Lecture 6: It's My Party
A story should be a journey the writer takes the reader on and there needs to be a pact between reader and writer such that if you read my work you will come away with something. I'm not here to play with myself, but actually have something you might need. And so there is this obligation to the reader that the writer must be aware of, and which can make us more thoughtful and developed writers. We will also talk about the importance of meaning in our work and why the lyric isn't just a word salad that doesn't come together.
Lecture 7: TNT, It's Dynamite
At this point in the class students will have had access to at least 28 different writing assignments they can pick and choose from. We will spend this week uncovering even more of the lyric form to play with, as well as introducing the liberating concept of detonating that comfortable but oh-so-predictable linear narrative line which we've previously constructed our essays around.
Lecture 8: From Diving Boards to Ding Dongs
In more traditional essay writing we make a big deal out of transitions and logical steps that take the reader from one thoughtful paragraph to the next. Not so with the lyric. This week we will play with associative leaps; making connections that are inspired from the intuition as well as from the form. We will also talk about the difference between delivering ideas to readers verses posing questions, which can be equally triggering.
Lecture 9: Drop a Heart, Break a Name
These past few weeks have been about experimenting and getting comfortable with the lyric form. We've used a variety of pure nonfiction templates like recipes, CD catalogs and bumper stickers to get you rolling on the lyric road. This week the training wheels come off. We are going to get really broken and jagged and more than a little distorted in our writing this week because the lyric just doesn't look different, it FEELS different. We will introduce the mosaic and collage-like nature of the lyric, and by building our essays with diverse elements and focusing on fragmentation we will move into creating pieces that are raw and more emotionally authentic.
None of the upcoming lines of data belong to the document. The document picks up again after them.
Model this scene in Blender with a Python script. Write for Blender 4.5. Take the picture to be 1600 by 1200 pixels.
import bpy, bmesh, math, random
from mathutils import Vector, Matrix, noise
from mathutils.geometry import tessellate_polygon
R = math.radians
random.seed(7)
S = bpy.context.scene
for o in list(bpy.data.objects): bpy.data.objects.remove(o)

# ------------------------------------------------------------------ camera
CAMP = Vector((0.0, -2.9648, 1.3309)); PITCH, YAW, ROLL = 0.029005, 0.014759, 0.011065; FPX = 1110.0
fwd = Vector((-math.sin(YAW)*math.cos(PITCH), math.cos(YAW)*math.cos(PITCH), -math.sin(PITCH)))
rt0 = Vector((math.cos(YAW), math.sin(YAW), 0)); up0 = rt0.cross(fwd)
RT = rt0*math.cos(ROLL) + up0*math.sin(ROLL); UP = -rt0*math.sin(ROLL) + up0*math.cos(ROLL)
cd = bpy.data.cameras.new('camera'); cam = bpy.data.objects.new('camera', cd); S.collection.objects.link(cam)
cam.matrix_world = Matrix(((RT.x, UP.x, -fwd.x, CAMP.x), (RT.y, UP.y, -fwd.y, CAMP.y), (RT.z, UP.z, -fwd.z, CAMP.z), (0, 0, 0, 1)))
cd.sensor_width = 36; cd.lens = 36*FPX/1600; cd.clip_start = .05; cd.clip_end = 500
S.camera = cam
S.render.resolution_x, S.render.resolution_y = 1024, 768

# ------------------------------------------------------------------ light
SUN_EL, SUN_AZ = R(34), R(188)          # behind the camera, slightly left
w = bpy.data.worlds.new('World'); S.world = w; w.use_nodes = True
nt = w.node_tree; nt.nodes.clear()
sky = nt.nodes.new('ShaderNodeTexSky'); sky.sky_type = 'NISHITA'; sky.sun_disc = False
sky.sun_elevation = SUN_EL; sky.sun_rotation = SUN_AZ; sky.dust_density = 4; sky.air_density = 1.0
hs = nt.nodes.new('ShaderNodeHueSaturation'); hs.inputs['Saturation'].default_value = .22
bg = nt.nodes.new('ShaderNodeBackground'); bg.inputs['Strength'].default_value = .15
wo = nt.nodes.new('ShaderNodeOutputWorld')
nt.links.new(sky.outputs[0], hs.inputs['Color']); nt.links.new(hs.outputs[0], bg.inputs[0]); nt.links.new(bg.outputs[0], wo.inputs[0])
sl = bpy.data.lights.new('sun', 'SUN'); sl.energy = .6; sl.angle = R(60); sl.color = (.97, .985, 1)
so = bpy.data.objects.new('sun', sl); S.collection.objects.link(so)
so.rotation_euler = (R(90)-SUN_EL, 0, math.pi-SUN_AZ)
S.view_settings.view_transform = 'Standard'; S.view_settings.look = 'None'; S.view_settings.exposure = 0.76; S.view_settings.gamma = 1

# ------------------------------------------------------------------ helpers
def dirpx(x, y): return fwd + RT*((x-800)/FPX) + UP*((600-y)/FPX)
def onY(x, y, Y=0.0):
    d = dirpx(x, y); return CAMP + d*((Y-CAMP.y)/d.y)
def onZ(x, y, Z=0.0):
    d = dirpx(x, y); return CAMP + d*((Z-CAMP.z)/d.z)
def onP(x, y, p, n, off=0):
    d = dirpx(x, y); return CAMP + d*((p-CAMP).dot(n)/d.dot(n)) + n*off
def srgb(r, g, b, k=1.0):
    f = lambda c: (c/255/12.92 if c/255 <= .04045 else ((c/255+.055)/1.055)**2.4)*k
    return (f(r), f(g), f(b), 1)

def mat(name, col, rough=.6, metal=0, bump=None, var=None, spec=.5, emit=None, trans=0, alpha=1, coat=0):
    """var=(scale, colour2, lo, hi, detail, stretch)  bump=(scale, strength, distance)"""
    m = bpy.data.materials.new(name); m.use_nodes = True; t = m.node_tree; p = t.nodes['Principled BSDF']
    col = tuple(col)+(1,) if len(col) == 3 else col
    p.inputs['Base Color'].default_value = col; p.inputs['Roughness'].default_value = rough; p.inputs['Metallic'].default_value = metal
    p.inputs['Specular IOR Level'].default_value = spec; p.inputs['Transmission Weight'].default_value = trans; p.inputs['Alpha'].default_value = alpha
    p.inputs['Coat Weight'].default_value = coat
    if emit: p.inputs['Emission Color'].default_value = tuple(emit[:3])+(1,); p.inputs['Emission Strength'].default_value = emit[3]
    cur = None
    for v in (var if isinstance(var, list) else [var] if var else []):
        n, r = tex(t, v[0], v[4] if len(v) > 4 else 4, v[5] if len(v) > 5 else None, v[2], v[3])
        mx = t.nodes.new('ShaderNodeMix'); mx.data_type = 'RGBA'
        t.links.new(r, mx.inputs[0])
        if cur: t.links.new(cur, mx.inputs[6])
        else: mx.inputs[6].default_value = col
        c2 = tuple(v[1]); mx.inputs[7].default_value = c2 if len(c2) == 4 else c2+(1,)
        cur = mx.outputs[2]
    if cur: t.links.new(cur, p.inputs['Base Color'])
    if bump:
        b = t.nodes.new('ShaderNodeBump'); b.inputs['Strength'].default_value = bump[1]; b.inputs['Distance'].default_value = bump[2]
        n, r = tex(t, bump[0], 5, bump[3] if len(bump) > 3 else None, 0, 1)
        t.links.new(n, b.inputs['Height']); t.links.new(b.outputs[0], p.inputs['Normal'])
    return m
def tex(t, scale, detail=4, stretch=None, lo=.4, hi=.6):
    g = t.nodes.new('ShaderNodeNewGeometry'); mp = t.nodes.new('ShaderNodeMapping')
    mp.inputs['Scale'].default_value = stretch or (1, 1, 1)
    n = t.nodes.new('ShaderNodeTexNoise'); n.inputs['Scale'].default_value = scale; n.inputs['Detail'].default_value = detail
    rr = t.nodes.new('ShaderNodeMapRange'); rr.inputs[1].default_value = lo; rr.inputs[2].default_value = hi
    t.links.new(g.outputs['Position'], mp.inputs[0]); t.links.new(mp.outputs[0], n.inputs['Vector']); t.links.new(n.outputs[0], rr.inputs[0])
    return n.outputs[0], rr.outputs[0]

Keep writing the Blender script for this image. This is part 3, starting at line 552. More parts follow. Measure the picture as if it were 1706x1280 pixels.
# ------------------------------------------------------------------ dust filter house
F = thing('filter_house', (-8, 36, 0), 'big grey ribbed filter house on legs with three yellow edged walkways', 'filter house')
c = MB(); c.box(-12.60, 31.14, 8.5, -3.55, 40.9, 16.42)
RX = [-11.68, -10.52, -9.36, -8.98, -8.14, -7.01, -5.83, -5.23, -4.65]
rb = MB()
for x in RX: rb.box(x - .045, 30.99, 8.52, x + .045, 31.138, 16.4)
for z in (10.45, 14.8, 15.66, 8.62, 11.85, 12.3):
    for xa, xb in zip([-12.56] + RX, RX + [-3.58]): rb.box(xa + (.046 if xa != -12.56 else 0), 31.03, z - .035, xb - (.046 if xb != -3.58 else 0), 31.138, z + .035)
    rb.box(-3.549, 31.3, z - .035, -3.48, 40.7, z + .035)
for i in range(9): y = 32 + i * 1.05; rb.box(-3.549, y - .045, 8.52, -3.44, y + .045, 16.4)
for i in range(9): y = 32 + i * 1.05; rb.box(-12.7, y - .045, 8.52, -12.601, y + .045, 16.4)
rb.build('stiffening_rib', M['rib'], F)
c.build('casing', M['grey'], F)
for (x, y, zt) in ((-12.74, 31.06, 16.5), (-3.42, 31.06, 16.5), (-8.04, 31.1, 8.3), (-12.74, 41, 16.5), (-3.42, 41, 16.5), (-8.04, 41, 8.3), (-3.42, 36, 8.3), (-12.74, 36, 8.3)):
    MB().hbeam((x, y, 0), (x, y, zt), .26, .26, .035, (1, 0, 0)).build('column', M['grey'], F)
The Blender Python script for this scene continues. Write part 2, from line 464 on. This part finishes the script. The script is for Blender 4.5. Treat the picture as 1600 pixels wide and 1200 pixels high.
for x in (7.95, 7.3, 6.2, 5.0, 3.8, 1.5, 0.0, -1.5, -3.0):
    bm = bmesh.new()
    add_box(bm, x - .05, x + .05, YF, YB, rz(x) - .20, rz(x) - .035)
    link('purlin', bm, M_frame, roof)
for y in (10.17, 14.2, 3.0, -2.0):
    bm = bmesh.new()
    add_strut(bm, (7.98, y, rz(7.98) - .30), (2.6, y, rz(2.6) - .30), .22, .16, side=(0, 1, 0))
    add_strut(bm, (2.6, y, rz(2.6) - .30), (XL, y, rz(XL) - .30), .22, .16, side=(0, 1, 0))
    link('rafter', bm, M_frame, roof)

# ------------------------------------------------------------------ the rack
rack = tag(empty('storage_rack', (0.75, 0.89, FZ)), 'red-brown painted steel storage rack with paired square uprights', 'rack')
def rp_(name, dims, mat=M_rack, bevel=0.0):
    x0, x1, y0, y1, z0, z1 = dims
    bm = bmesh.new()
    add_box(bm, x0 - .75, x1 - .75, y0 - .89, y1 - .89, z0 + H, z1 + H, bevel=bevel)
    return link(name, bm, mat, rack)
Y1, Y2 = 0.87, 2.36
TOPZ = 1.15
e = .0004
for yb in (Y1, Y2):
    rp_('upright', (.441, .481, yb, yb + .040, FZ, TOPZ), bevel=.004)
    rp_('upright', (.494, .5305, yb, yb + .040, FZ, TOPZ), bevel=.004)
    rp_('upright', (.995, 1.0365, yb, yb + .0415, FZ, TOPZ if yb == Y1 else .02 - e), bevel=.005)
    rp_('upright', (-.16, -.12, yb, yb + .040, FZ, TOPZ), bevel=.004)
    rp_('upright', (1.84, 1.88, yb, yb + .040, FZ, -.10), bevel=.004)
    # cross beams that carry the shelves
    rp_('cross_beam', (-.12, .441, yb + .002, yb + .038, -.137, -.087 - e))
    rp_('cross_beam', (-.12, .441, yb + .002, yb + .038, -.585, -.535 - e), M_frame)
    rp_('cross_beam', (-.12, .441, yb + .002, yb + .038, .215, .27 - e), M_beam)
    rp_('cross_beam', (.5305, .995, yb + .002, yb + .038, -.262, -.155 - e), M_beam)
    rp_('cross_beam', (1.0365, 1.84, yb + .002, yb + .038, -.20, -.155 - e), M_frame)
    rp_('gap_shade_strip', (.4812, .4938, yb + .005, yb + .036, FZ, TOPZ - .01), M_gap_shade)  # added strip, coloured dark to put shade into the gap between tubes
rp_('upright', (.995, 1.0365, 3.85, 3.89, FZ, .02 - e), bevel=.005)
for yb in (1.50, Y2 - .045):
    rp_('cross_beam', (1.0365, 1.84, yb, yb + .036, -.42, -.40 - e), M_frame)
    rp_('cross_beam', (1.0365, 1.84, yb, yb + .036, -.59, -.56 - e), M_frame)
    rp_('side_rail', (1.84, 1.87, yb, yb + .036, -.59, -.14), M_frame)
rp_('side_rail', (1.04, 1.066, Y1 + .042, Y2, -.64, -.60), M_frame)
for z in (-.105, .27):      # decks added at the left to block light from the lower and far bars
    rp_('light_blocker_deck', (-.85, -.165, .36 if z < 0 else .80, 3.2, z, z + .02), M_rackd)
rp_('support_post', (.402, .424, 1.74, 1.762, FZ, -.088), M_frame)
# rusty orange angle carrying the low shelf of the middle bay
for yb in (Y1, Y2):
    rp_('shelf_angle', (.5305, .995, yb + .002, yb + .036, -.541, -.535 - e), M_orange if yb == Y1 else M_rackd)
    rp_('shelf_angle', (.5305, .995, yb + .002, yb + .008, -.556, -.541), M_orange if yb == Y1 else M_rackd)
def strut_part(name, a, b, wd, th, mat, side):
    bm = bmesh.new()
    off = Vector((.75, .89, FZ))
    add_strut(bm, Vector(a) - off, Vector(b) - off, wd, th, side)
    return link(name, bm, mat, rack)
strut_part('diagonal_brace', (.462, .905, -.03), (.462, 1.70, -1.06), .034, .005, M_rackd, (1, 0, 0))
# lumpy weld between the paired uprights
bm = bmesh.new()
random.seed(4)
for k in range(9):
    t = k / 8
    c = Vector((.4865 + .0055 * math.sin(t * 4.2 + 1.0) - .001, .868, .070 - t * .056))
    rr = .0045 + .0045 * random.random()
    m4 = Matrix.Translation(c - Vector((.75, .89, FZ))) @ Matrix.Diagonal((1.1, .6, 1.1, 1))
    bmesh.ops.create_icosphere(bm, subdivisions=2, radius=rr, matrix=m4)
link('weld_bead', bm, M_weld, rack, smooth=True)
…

Lecture 10: A Day in the Life of the Lyric
During our last week we'll send writers out into the world to compile stories from their own lyrical landscapes. While classes can be a wonderful jumping off place, it's essential that writers remember that MAKING ART doesn't just happen when you clean off your desk and sit down to think. We want writers to get in the habit of writing even when they're not writing; when they're walking the street, when they're driving carpool, or standing in the grocery line. Writers can even write when they're dreaming. Everything is material for porous creatures who are hungry to capture the nuance of a moment. This week reminds students to act spontaneously, trust their instinct as they assemble the bits and pieces, the detritus that land along the path of one simple day.